** START OF GIVEN INFORMATION **
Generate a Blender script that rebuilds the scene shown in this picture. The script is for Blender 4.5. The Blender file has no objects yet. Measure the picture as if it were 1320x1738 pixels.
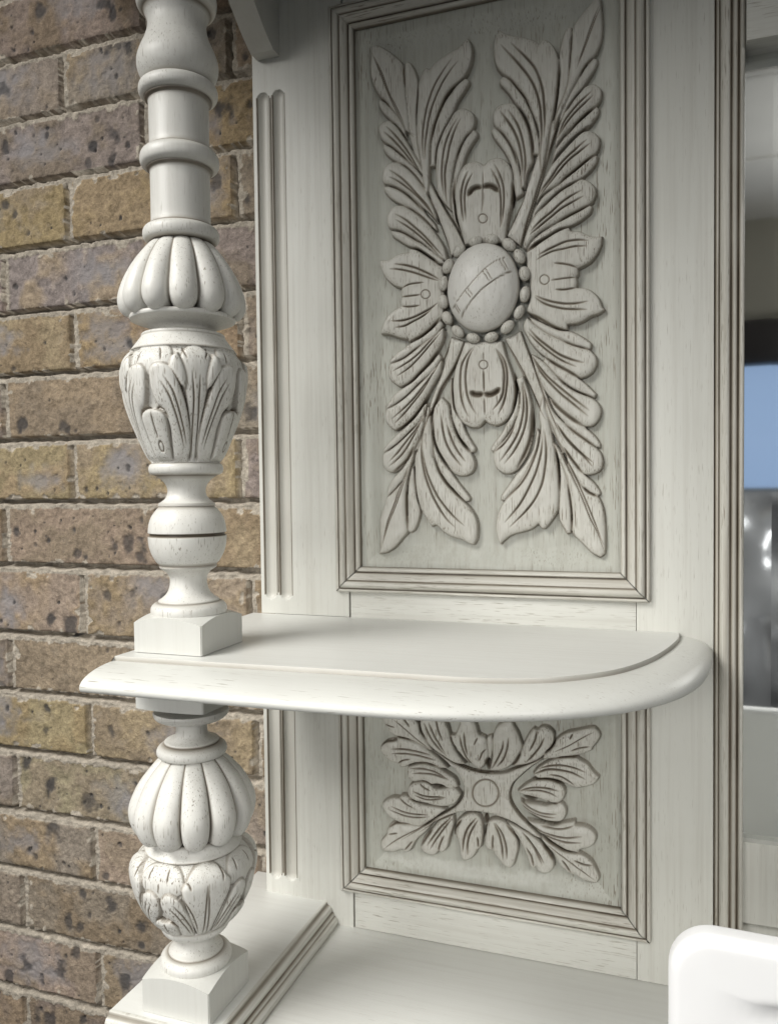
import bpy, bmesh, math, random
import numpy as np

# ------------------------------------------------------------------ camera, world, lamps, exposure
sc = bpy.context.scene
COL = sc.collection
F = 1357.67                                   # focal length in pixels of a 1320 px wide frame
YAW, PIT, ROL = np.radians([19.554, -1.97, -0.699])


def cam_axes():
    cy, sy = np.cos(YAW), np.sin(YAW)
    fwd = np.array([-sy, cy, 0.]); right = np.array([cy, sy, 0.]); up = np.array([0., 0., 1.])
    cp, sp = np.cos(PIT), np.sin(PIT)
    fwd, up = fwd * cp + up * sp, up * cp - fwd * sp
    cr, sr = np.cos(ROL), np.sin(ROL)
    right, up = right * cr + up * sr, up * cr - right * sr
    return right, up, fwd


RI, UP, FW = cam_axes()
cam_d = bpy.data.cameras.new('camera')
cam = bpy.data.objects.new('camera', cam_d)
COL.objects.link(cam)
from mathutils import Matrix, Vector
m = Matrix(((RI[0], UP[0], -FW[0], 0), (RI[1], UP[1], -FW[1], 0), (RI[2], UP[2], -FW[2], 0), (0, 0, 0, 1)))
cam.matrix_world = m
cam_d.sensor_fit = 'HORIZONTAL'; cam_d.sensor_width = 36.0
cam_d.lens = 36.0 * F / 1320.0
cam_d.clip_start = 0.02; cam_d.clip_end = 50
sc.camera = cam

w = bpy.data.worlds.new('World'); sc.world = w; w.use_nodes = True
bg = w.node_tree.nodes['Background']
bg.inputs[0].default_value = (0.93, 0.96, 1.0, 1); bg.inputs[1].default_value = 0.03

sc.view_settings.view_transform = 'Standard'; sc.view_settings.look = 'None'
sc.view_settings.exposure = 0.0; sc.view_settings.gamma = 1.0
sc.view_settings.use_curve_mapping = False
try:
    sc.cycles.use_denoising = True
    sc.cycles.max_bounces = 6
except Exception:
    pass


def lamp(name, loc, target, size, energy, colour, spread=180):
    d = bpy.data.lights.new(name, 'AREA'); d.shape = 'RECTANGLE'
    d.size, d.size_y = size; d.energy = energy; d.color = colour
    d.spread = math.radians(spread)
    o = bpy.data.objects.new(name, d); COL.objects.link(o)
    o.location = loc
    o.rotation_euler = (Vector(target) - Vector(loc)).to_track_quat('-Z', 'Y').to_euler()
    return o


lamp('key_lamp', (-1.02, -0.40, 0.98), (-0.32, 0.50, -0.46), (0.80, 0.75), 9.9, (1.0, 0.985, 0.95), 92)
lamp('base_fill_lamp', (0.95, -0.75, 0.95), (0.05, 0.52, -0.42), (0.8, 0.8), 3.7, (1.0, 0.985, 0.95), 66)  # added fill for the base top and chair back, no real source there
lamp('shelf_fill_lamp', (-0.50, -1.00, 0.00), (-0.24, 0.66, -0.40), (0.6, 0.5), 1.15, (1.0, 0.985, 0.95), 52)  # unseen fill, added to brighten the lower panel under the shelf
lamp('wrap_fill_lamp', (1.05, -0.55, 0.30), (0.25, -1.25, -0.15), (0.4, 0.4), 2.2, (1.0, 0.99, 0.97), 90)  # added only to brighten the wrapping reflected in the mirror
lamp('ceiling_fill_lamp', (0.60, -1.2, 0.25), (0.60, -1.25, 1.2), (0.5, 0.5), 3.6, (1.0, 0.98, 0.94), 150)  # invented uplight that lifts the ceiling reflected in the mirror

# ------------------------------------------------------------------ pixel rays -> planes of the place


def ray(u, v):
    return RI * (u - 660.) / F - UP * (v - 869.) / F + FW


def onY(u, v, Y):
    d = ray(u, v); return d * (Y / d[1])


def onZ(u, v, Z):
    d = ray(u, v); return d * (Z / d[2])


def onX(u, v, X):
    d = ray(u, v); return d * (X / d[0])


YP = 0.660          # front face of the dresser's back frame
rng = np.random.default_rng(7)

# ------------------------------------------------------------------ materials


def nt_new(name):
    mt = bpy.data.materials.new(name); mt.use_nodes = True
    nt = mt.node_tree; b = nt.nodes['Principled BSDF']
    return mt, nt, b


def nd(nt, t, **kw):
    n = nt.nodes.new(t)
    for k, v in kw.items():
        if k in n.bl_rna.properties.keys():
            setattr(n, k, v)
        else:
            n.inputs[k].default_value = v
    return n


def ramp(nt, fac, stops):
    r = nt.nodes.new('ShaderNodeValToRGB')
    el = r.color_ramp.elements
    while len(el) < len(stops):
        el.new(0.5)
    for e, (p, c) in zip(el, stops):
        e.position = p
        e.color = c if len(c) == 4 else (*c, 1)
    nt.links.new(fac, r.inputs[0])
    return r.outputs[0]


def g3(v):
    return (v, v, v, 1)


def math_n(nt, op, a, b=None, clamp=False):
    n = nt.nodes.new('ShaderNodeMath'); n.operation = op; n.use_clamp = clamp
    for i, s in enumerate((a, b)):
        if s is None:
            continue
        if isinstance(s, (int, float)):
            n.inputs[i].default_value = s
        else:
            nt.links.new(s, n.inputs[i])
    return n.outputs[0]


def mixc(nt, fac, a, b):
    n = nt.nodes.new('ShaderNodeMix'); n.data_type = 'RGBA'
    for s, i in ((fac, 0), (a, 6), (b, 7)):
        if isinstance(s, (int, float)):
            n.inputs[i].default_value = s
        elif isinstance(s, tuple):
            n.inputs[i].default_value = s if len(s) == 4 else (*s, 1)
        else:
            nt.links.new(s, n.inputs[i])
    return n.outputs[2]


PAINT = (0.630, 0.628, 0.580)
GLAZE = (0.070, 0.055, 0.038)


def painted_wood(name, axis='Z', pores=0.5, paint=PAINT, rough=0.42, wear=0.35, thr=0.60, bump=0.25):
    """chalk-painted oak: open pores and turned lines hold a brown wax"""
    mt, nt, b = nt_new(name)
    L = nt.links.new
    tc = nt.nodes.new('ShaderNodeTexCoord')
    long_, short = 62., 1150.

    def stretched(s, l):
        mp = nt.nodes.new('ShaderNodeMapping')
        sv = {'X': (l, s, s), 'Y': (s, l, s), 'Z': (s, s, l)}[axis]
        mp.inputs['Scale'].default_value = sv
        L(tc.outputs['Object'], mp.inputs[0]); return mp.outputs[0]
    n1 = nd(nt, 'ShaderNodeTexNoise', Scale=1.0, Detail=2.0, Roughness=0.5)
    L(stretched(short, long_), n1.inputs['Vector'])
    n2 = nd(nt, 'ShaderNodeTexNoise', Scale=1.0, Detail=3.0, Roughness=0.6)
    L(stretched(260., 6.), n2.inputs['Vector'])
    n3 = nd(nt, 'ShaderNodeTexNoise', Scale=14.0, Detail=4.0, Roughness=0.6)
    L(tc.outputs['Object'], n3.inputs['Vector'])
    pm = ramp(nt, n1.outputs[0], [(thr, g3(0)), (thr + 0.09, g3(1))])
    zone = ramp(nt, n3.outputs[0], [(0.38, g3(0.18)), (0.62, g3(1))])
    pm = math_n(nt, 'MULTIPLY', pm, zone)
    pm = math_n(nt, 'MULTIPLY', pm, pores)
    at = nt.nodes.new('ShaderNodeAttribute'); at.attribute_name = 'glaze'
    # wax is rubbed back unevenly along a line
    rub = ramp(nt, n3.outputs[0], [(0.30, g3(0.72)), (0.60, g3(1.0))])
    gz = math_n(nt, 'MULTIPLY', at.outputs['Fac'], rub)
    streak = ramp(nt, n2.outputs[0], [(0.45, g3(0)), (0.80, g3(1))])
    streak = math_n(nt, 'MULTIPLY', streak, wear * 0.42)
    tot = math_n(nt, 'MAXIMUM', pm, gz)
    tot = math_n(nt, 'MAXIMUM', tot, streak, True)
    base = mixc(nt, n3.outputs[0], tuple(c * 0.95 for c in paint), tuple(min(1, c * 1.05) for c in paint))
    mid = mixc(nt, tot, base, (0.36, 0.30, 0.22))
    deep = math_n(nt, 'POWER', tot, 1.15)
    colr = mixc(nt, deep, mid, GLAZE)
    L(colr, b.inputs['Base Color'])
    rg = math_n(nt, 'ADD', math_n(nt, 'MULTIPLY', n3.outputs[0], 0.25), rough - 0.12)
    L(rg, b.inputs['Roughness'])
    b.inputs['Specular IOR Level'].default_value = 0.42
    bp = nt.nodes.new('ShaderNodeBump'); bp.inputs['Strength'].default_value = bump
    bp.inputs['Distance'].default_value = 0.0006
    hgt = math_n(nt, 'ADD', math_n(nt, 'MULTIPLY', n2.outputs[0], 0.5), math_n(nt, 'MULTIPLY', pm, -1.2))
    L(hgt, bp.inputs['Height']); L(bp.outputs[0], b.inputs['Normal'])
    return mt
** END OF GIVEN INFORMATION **
**DIRECTIONS:** Could the lines from the top of the material through the line with "return right, up, fwd" be repeated exactly, pictures left out?

**WRITTEN ANSWER:**
Generate a Blender script that rebuilds the scene shown in this picture. The script is for Blender 4.5. The Blender file has no objects yet. Measure the picture as if it were 1320x1738 pixels.
import bpy, bmesh, math, random
import numpy as np

# ------------------------------------------------------------------ camera, world, lamps, exposure
sc = bpy.context.scene
COL = sc.collection
F = 1357.67                                   # focal length in pixels of a 1320 px wide frame
YAW, PIT, ROL = np.radians([19.554, -1.97, -0.699])


def cam_axes():
    cy, sy = np.cos(YAW), np.sin(YAW)
    fwd = np.array([-sy, cy, 0.]); right = np.array([cy, sy, 0.]); up = np.array([0., 0., 1.])
    cp, sp = np.cos(PIT), np.sin(PIT)
    fwd, up = fwd * cp + up * sp, up * cp - fwd * sp
    cr, sr = np.cos(ROL), np.sin(ROL)
    right, up = right * cr + up * sr, up * cr - right * sr
    return right, up, fwd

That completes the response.